En Challenge League, vous vous démarquez par votre style très «amateur», brut. À la fois spontané, généreux et sans retenue…

J’ai un profil atypique. En amateur, j’avais l’habitude de faire la différence seul. J’ai conservé cette tendance à prendre des risques et suivre mon instinct. Ça déstabilise les défenseurs adverses parce que je fais des choses auxquelles ils ne s’attendent pas.

«J’étais beaucoup plus concentré, beaucoup plus appliqué et, par conséquent, beaucoup plus performant»

Brian Beyer

Vous semblez parfaitement gérer la pression inhérente au haut niveau…

Je la ressens, mais c’est de la bonne pression.
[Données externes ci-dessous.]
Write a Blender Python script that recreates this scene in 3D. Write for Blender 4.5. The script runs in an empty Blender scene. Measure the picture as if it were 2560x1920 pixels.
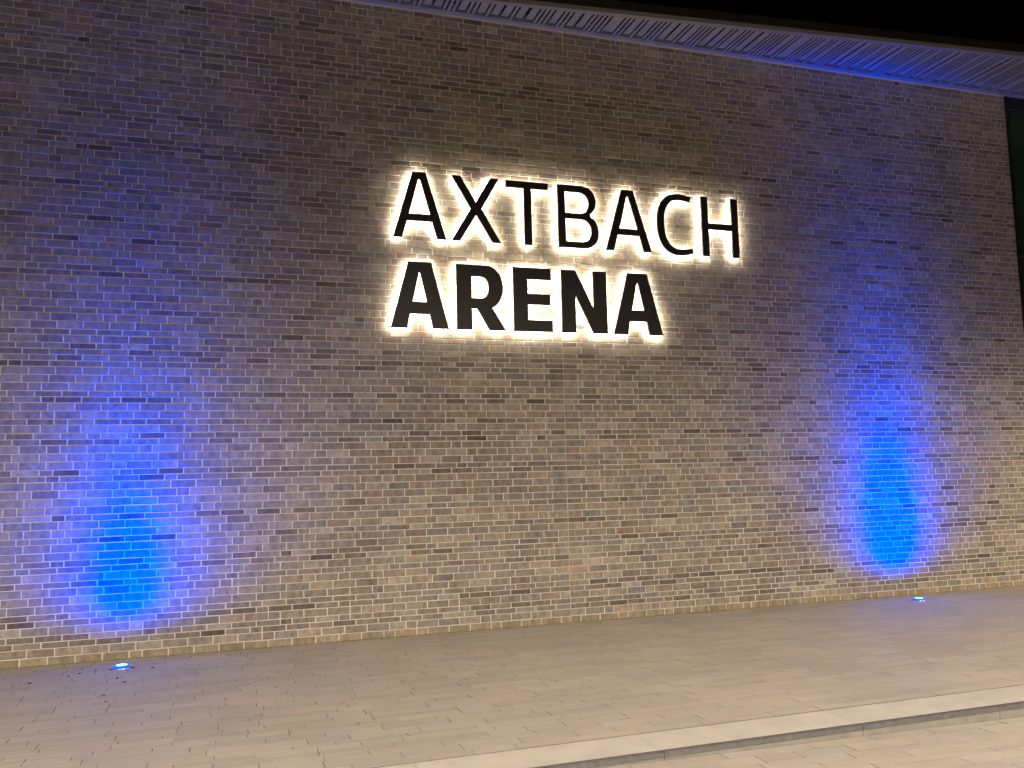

Elle me galvanise. Je ne suis plus crispé, j’ai appris de mes erreurs. En 2018, quand j’évoluais à Belfort en 4e division française, j’avais l’impression de ne pas être à ma place par rapport à mon parcours. Je n’arrivais pas à me libérer, je ne faisais que des passes vers l’arrière. L’entraîneur, pas convaincu, m’a très vite écarté. Cette expérience m’a servi. À partir de là, je me suis dit que je devais jouer mon foot sans me soucier de ce qu’on pensait de moi.

Quels rapports entretenez-vous avec votre entraîneur?

Il m’a toujours mis en confiance et j’essaye de la lui rendre à chaque match. J’apprends beaucoup à son contact, notamment à canaliser mon énergie. On travaille sur les zones. L’imprévisibilité c’est bien, mais je ne peux pas non plus faire n’importe quoi.

Avec un peu de recul, quel regard portez-vous sur l’évolution de votre carrière?

Vu d’où je pars, ce n’est que du bonus, ce que je suis en train de vivre. À aucun moment je n’avais l’espoir de devenir footballeur professionnel. Comme je ne suis pas passé par un centre de formation, je ne me suis jamais dit que je laissais passer ma chance. Au contraire, je vis chaque étape avec fierté. J’aurais pu rester dans des clubs où j’étais titulaire, dans une bonne situation, mais je ne me suis jamais contenté de mon confort. J’ai toujours cherché à évoluer. Et si je continue comme ça, je peux encore grimper plus haut. Je dois aussi dire que j’ai eu la chance, en Suisse, de tomber sur les bonnes personnes pour lesquelles je suis extrêmement reconnaissant. Comme Anthony Sirufo (ndlr: ex-entraîneur de Bienne, limogé ce lundi).